Each man in his heaven-life thus has around him the vivified thought-forms of all the friends for whose company he wishes. Moreover, they are for him always their best, because he has himself made the thought-images through which they manifest.
In the limited physical world we are accustomed to thinking of our friend as only the limited manifestation which we know on the physical plane. In the heaven world, on the other hand, we are clearly much nearer to the reality in our friends than we ever were on earth, as we are two stages, or planes, nearer the home of the ego himself.

There is an important difference between life after death on the mental plane and life on the astral plane. For on the astral plane we meet our friends [during sleep of their physical bodies] in their astral bodies; i.e., we are still dealing with their personalities. On the mental plane, however, we do not meet our friends in the mental bodies which they use on earth. On the contrary, their egos build for themselves entirely new and separate mental vehicles and, instead of the consciousness of the personalities, the consciousness of the egos work through the mental vehicles. The mental plane activities of our friends are thus entirely separate in every way from the personalities of their physical lives.

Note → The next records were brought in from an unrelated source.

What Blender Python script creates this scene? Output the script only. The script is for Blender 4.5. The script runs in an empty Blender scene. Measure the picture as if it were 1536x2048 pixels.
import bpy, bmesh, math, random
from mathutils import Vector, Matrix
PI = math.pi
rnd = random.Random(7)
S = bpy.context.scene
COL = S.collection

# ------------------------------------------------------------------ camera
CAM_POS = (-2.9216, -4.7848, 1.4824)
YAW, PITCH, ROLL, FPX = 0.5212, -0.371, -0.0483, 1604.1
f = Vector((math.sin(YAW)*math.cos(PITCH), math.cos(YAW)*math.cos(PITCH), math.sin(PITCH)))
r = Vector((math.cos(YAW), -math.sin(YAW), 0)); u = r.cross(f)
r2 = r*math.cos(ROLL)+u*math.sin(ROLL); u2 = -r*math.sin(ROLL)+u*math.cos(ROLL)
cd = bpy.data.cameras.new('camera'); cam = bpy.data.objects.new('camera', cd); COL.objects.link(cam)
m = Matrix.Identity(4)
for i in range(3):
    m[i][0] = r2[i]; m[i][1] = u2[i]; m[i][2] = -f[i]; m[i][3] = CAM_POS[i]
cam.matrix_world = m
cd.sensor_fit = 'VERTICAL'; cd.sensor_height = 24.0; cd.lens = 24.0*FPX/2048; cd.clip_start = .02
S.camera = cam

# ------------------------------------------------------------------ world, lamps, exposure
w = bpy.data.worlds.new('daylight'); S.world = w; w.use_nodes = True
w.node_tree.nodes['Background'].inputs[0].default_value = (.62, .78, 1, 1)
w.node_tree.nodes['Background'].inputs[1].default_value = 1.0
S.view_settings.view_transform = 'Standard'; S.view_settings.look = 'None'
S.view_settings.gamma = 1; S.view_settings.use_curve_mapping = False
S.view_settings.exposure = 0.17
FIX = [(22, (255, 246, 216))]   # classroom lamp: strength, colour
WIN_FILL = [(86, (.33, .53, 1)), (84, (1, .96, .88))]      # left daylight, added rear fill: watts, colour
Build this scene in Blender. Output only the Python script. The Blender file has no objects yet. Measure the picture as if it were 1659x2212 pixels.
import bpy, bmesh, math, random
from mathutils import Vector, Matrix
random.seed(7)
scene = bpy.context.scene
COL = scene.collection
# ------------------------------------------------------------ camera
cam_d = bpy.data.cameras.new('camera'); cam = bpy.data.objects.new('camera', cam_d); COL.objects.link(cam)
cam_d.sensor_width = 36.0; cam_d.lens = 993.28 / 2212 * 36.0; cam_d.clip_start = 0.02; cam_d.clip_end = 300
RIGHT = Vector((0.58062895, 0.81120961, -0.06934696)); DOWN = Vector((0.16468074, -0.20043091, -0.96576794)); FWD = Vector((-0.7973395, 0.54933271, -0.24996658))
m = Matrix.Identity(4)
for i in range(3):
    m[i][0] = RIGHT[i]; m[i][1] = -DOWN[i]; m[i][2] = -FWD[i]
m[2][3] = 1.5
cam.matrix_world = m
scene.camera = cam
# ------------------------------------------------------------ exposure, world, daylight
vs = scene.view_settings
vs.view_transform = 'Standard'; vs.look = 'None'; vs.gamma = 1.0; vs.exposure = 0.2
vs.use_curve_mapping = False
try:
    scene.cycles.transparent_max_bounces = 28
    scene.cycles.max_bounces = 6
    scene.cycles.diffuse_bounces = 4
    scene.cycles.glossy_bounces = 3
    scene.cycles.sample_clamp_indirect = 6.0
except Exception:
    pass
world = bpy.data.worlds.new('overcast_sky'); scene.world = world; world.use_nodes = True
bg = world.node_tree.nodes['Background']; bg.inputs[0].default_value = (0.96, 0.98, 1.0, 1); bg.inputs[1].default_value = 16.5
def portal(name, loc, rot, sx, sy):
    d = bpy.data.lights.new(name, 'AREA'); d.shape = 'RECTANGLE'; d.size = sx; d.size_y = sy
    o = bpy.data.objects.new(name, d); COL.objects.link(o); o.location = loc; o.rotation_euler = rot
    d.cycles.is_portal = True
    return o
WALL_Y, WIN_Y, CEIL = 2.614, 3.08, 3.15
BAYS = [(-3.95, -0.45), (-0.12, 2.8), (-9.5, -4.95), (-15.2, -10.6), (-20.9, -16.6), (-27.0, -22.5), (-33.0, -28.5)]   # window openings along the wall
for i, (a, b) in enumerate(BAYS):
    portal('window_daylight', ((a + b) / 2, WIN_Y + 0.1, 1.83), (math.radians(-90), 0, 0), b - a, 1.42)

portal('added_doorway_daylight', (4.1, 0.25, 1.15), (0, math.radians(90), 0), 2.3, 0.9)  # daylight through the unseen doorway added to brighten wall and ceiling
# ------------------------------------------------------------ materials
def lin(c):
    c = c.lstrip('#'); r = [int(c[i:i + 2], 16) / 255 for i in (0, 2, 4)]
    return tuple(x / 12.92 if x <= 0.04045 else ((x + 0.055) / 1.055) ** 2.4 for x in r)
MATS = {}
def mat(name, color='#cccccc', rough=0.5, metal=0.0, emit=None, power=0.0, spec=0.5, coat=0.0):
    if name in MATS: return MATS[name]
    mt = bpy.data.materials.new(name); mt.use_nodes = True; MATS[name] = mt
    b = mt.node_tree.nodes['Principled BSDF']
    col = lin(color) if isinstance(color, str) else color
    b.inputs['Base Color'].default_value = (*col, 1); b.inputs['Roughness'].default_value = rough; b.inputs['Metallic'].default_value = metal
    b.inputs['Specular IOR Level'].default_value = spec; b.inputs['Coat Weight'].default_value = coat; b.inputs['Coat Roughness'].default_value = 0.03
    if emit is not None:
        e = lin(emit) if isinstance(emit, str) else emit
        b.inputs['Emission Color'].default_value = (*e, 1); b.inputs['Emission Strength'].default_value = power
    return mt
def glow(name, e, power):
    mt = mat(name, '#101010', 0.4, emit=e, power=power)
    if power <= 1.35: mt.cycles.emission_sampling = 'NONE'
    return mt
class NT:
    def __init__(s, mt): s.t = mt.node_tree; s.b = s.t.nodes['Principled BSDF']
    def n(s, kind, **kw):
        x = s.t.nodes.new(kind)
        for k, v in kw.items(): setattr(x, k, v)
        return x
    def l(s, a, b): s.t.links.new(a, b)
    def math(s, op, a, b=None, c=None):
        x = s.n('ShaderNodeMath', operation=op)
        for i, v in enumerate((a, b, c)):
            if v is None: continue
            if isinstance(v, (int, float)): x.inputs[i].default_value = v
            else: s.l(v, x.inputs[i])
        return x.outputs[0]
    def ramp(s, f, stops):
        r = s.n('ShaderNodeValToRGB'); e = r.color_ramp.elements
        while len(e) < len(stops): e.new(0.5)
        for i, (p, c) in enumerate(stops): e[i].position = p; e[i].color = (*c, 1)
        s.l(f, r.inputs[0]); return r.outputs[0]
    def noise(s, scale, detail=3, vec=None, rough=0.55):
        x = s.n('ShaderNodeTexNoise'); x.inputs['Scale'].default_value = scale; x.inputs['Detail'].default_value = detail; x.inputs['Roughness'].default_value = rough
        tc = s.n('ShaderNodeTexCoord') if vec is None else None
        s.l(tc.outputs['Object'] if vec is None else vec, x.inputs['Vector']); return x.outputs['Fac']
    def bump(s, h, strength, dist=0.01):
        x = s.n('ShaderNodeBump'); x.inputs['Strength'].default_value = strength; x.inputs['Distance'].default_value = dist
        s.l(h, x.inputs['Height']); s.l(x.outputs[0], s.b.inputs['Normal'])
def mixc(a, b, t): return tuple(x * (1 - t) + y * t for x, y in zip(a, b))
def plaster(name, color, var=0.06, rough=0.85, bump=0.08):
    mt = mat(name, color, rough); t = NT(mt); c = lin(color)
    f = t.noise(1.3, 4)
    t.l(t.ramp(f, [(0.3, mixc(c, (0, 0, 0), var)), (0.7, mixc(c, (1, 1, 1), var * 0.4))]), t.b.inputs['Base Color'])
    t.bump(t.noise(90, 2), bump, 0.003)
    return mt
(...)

Hence any sorrow or trouble which may fall upon the personality of the living man cannot in the least affect the thought-form of him which his ego is using as an additional mental body. If in that manifestation he did know of the sorrow or trouble of the personality, it would not be a trouble to him, because he would regard it from the point of view of the ego in the causal body, viz., as a lesson to be learned, or some karma to be worked out. In this view of his there is no delusion; on the contrary, it is the view of the lower personality which is the deluded one; for what the personality sees as troubles or sorrows are to the real man in the causal body merely steps on the upward path of evolution.